Unemployment Insurance: 1% of gross salary. These payments go to Egypt’s National Authority for Social Insurance (NASI) and must be submitted monthly.
What payroll taxes do employees pay in Egypt?
Employees contribute the following from their salaries:
Social Insurance: 11% of gross salary.
Income Tax (Progressive): 0%–25%, depending on income level. The EOR deducts and pays these amounts to Egypt’s tax authorities on behalf of the employee.
What is the difference between a direct employer and an Employer of Record in Egypt?
A direct employer must set up a legal entity, register with Egypt’s labor and tax authorities, and manage payroll and compliance directly. An Employer of Record (EOR) legally employs your staff on your behalf, handling all local registrations, payroll taxes, and statutory benefits, while you manage the employee’s day-to-day work and performance.
Are there regional or municipal payroll taxes in Egypt?

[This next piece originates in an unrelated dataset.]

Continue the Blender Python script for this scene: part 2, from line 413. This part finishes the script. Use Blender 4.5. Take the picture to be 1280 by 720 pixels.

No. Payroll taxes and social contributions are administered at the national level. Employers and EOR providers only need to comply with the Egyptian Tax Authority (ETA) and NASI regulations.
Which payroll taxes must an EOR withhold in Egypt?
An EOR in Egypt withholds and remits:
Income tax (based on progressive brackets)
Employee’s 11% social insurance contribution
Employer’s 18.75% social insurance contribution
Health and unemployment insurance payments This ensures full compliance with Egyptian labor and tax laws.
How does an EOR calculate employer contributions in Egypt?
Employer contributions are calculated as fixed percentages of each employee’s gross monthly salary, based on government-defined thresholds. The EOR uses the latest tax tables to ensure all calculations align with current regulations.